I write this journal for myself. Now it is boring and mostly useless for anybody other than myself. I accept it. However once I start collecting the fruits of my work, I believe it will be a very nice document for ones who follow their dreams.
I have read so much on success, productivity, efficiency, etc. Most of these readings were of a genre called “personal development”. So many writers in this area tell stories of successful people, especially their own. The ones who were really successful in something other than talking about success and giving you unlimited jet fuel are unfortunately a minority. I want to make sure that my success is something other than the result of talking about success. Does it make sense?
When you use talk of success for your own success, it is self-marketing. I mean the time when I tell you that the best way to have your front yard so beautiful is by using the mower that I sell. You will need to figure out what I really want to help: a) your weekend duty, b) my sales quota.
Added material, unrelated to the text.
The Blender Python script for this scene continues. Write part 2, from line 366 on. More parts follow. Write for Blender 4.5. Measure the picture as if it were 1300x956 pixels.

Best marketing people are the ones who honestly aim both. They know what they sell is really the best thing for the job. Most of those personal development gurus are very honest people and they really believe that what they sell is the best for your needs.
I am not a personal development guru. This is not a personal development blog. I am definitely not a success story… Not yet.
I believe this makes everything simple for everybody: I am not selling anything here. I am just a guy who decided to start a journey and wanted to share his travel journal here online for the reasons that are already explained. I don’t expect anything from you. If nobody reads this, I will not be sad, I will keep writing. If you read and share your opinions, it will definitely be motivating for me. It will be like greeting your neighbor in the morning which makes both of you feel better. Other than this, I don’t want anything from anybody with this journal.
I am just telling a story as it happens.
Last words for the first post: I have created a twitter account as a second place to post about my journey. Mainly, it was to create this Medium account; but since I have it, I will try to tweet frequently. At least I will tweet every time I post here. Before I have finished writing this, Twitter marked my new account as a spam account. I don’t know their exact algorithm; but I hope they don’t lock me out which will also mean losing access to Medium. Now I am doing something unique in my life: I will just click publish. I admit, I have read paragraphs as I was writing; but I am not going to go up and re-check everything.